Although I didn't quote the last section where Biden said unequivocally that the HHS mandate does not force Catholic institutions to pay for contraception-related drugs (the Catholic Bishops came out in a strongly worded statement and reproached Biden for his equivocation), I want to focus on Biden's articulation of a "creed" that seems to go for high intellectual thought today:  That one can privately hold views that touch on things right and wrong but that publicly, they have no right to impose those views on anyone else.

This is a basic non-sequitor.  If this were true, law would not be possible.

What if in 1858, during the debates with Stephen Douglass, Lincoln came out and gave the exact same answer Biden gave with respect to the question of slavery?  How would we of thought of Lincoln if he said that while he privately abhorred slavery, he had no right to "impose" his views on others?

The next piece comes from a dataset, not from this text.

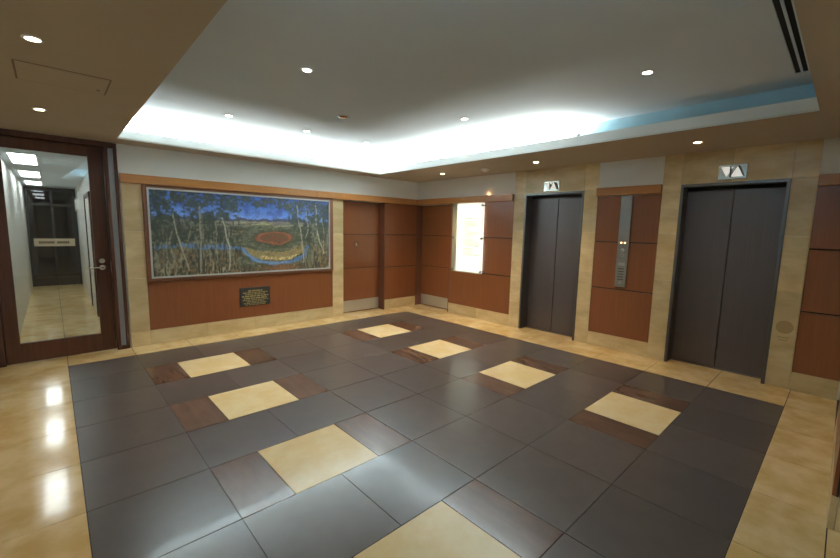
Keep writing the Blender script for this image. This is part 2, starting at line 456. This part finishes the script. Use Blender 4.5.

When Congressman Ryan said that he "believes" abortion to be a wrong (he made a mistake by using the word belief), he was stating that it is not only wrong for him but wrong for anyone else as well.  This view emanates from permanent truths that are bound in our nature, truths that are not dependent on the teachings of biblical revelation (though they are consistent with those teachings).  Abortion is wrong not because of some feeling or belief; and it is certainly not wrong simply because a majority of our country now believes abortion to be wrong:  it is wrong because it ends the existence of a whole class of beings on the basis of nothing more than the convenience or feelings of hardship by another group of beings.

Lincoln's statement of the true nature of slavery would be well remembered here:
"What I do say is, that no man is good enough to govern another man, without that other's consent."

It is a shame that the moderator asked this question near the end of the debate, because this is a conversation that needs to be had (the best place to start is with this book).